Gli strumenti del romanzo, della finzione letteraria, sono preziosi quando si vogliono raccontare vicende che esulano dalle verità giudiziarie accertate in tribunale e si lascia spazio al racconto del contesto. È il caso di Malagente, il libro appena pubblicato da Cairo Publishing che porta la firma di Otello Lupacchini, magistrato che ha lavorato su fatti, per citarne alcuni, come la banda della Magliana o i delitti del presidente del Banco Ambrosiano Roberto Calvi, del giudice Mario Amato e del consulente del ministero del lavoro Massimo D’Antona.
In “Malagente” però è un’altra la storia raccontata. A essere ricostruita nelle pagine del romanzo è la vicenda della mafia del Brenta, organizzazione del nord est che Felice Maniero, il suo autoctono leader, ha guidato fino all’inizio degli anni Novanta e che si è profilata come un’ulteriore realtà criminale da aggiungere a quelle “tradizionali”. Nel libro i nomi vengono cambiati, Maniero assume l’identità di Edmondo Durante e così per tutti gli altri protagonisti della ribalta delinquenziale locale. Ma accanto a loro compare anche qualcun altro. Sono gli uomini della “Struttura”, che già dal nome si rivela per quello che è: un organo dell’intelligence che non reprime la mafia del nord, ma la fiancheggia e lavora perché i suoi capi ne vengano tutelati.
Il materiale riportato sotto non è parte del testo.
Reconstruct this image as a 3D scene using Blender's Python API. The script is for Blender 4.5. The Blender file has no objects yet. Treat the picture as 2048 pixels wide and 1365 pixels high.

In uno scenario che, cinematograficamente parlando, arriva a citare situazioni alla “Eyes wide shut” di Stanley Kubrick (o forse richiama i famigerati – e reali “balletti rosa” del nord Europa, licenziose adunanze, talvolta oltre l’illecito, in cui cocaina e sesso estremo fanno pendant con la politica sotterranea), si muove una fauna umana fatta di predatori, ognuno in lotta con tutti gli altri.